Before us, the ld. counsel of the assessee has submitted the list of expenditure incurred on various items like Mosquito Nets, school bags, blankets etc. and claimed that same were distributed in the area, in which the assessee was operating. In our opinion, in comparison to the business turnover of the assessee, the amount incurred on community development and welfare is very miniscule amount and has been incurred to encourage a conducive atmosphere in the area of working of the assessee. In view of the fact, the finding of the ld. CIT(A) that expenditure has not been incurred wholly and exclusively for the purpose of business can not be said to be correct. Further, Explanation-2 to section 37(1) which has prohibited expenditure on corporate social responsibility for claiming u/s. 37(1) has been inserted by the Finance Act No. 2 of 2014 w.e.f. 01.04.2015, which reads as under :
“Explanation 2.—For the removal of doubts, it is hereby declared that for the purposes of sub-section (1), any expenditure incurred by an assessee on the activities relating to corporate social responsibility referred to in section 135 of the Companies Act, 2013 (18 of 2013) shall not be deemed to be an expenditure incurred by the assessee for the purposes of the business or profession.”

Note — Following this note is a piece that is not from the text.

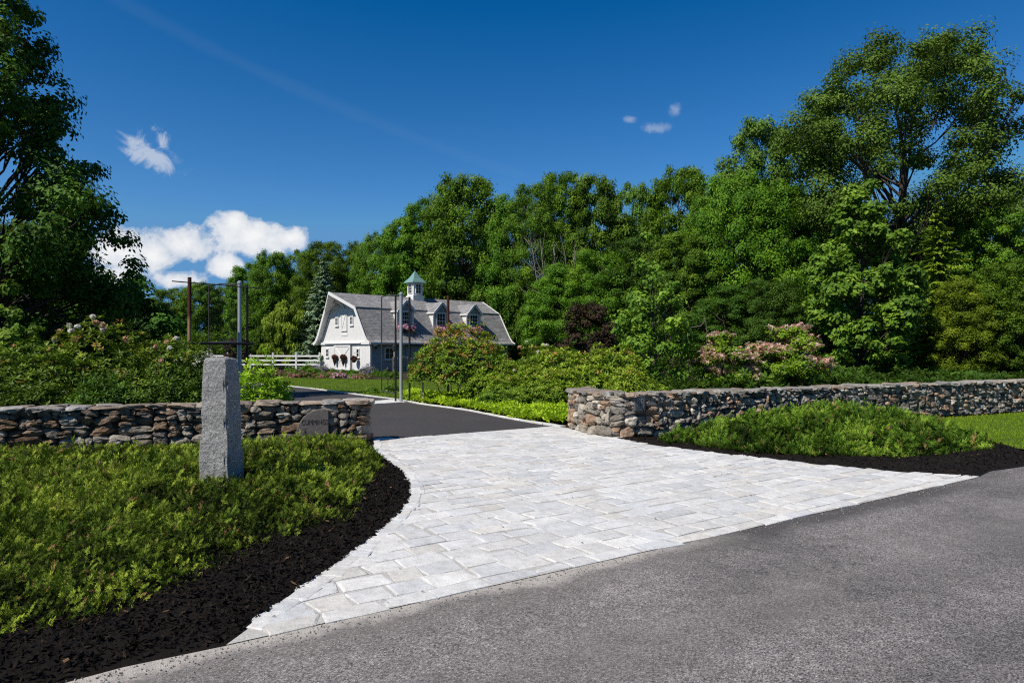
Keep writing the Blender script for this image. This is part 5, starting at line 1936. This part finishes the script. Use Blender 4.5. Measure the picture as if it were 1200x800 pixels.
b = MB(); b.box(-0.02, 0.14, -0.035, -0.002, 0, 2.2); b.box(-0.035, -0.002, -0.035, 0.14, 0, 2.2); b.build('corner_board', M['white_paint'], parent=barn)
b = MB(); b.box(Lb - 0.14, Lb + 0.02, -0.03, 0.0, 0, 2.3)
b.build('corner_board', M['white_paint'], parent=barn)
b = MB(); b.box(-0.13, -0.003, -0.05, Wb + 0.02, 2.28, 2.50); b.box(-0.20, -0.132, 1.3, 7.6, 2.36, 2.43)
b.build('belt_board', M['white_paint'], parent=barn)
b = MB()      # hood brackets and hoist beam under the prow
b.beam((-1.1, Wb / 2, 6.35), (0.0, Wb / 2, 6.35), 0.14); b.beam((-0.42, Wb / 2 - 1.25, 6.02), (-0.42, Wb / 2 + 1.25, 6.02), 0.12); b.beam((-0.95, Wb / 2, 6.3), (-0.02, Wb / 2, 5.5), 0.10)
b.build('hay_hood_beam', M['white_paint'], parent=barn)
b = MB(); b.beam((-1.42, Wb / 2, 6.63), (-1.0, Wb / 2 + 0.9, 6.22), 0.01, 0.01)
b = MB(); b.box(-0.3, 3.0, Wb + 0.35, Wb + 2.2, 2.30, 2.44); b.box(2.8, 2.95, Wb + 2.0, Wb + 2.15, 0, 2.3); b.box(-0.25, -0.1, Wb + 2.0, Wb + 2.15, 0, 2.3)
b.build('rear_porch', M['white_paint'], parent=barn)


def window(fn, a, z, w, h, cols, rows, parent, sill=True, fr_w=0.11, name='window', pane_in=0.03):
    b = MB()
    bx = lambda a0, a1, z0, z1, o0, o1: b.prism([(a0, z0), (a1, z0), (a1, z1), (a0, z1)], fn, o0, o1)
    t_ = fr_w
    bx(a - w / 2 - t_, a - w / 2, z - h / 2 - t_, z + h / 2 + t_, 0.002, 0.07); bx(a + w / 2, a + w / 2 + t_, z - h / 2 - t_, z + h / 2 + t_, 0.002, 0.07)
    bx(a - w / 2, a + w / 2, z + h / 2, z + h / 2 + t_, 0.002, 0.065); bx(a - w / 2, a + w / 2, z - h / 2 - t_, z - h / 2, 0.002, 0.065)
    for i in range(1, cols):
        q = a - w / 2 + w * i / cols; bx(q - 0.016, q + 0.016, z - h / 2, z + h / 2, 0.03, 0.052)
    for i in range(1, rows):
        q = z - h / 2 + h * i / rows; k = 0.03 if rows == 4 and i == 2 else 0.016
        bx(a - w / 2, a + w / 2, q - k, q + k, 0.032, 0.05)
    wo_ = b.build(name, M['white_paint'], parent=parent)
    p = MB(); p.prism([(a - w / 2, z - h / 2), (a + w / 2, z - h / 2), (a + w / 2, z + h / 2), (a - w / 2, z + h / 2)], fn, 0.004, pane_in)
    p.build('pane', M['glass'], parent=wo_)
    if sill:
        s_ = MB(); s_.prism([(a - w / 2 - t_ - 0.05, z - h / 2 - t_ - 0.07), (a + w / 2 + t_ + 0.05, z - h / 2 - t_ - 0.07), (a + w / 2 + t_ + 0.05, z - h / 2 - t_ - 0.002), (a - w / 2 - t_ - 0.05, z - h / 2 - t_ - 0.002)], fn, 0.002, 0.12)
        s_.build('sill', M['white_paint'], parent=wo_)
    return wo_


window(fr(0.0), 1.85, 1.50, 0.78, 0.85, 2, 2, barn)
window(fr(0.0), 5.75, 1.62, 0.70, 0.80, 2, 2, barn)
window(fr(0.0), 9.3, 1.62, 0.78, 0.85, 2, 2, barn)
window(fr(0.0), 13.7, 1.60, 0.78, 0.85, 2, 2, barn)
window(ga(0.0), 1.95, 1.55, 0.34, 0.62, 1, 2, barn, fr_w=0.08)
window(ga(0.0), 7.35, 1.55, 0.34, 0.62, 1, 2, barn, fr_w=0.08)
window(ga(0.0), 3.0, 4.35, 0.40, 0.62, 2, 2, barn, fr_w=0.09)
window(ga(0.0), 5.6, 4.35, 0.40, 0.62, 2, 2, barn, fr_w=0.09)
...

The Tribunal in the case of National Seeds Corporation Ltd. (supra) has held the above Explanation 2 to be prospective and not to be operated retrospectively. Since the assessment year involved in the instant case is A.Y. 2012-13, the above Explanation cannot be invoked in the case of assessee.
Accordingly, the expenditure incurred of Rs.5,99,893/- on community Development and welfare is allowed. Ground of appeal of the assessee is allowed. In the result, the appeal of the assessee is allowed.
15 . In the result, the appeal of the Revenue is dismissed and the appeal of the assessee is allowed.